Once she is in the Greek camp, she takes up with a protector – Diomedes. She has to – for her own safety. But we must beware against simplifying the issues: Cressida is no mere victim of male domination. She shows absolutely no remorse about having to betray Troilus; and there is no indication that her new affair with Diomedes is entered into unwillingly: quite the contrary. When Troilus, accompanied by Ulysses, views Cressida’s perfidy, his dismay is entirely justified. And while Troilus and Ulysses spy on Cressida and Diomedes, Thersites spies upon them all, and undercuts Troilus’ expressions of despair with his own nasty brand of cynicism: the despair is depicted simultaneously with a delight in that despair.

This remarkable scene is at the start of the final act, which seems to me among the most extraordinary acts in the entire canon. It is a furious finale in which nothing is resolved – where everything is left whirling madly in space. The tone of the play is dark and tragic, and Shakespeare isn’t even going to offer us the consolation of a tragic ending.

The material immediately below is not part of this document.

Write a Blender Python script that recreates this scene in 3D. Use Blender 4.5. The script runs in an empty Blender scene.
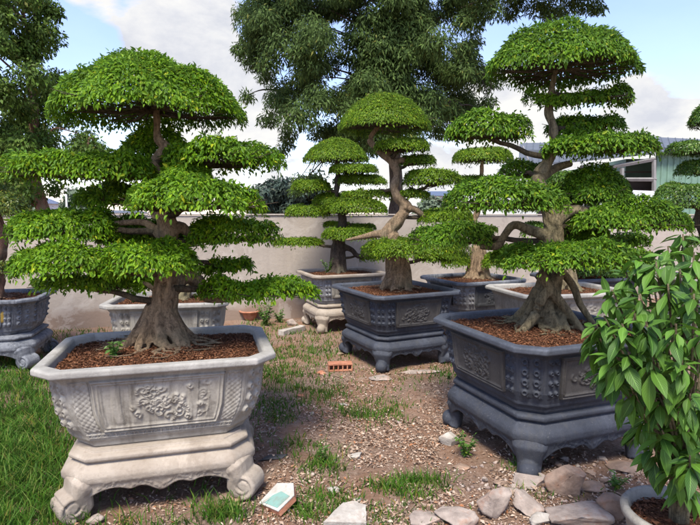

One wonders what made Shakespeare write this play. It is clearly a work of genius, but it was never, I think, designed to be popular. And that seems strange coming from a writer who depended on the box-office for his living. Indeed, looking through its performance history, it has never captured the audience’s imagination. Perhaps this is a play that is appreciated more in being read than in being seen. It’s possibly Shakespeare’s most underrated play, but even in such cynical times as ours, it is, perhaps, a bit too much for audiences to take.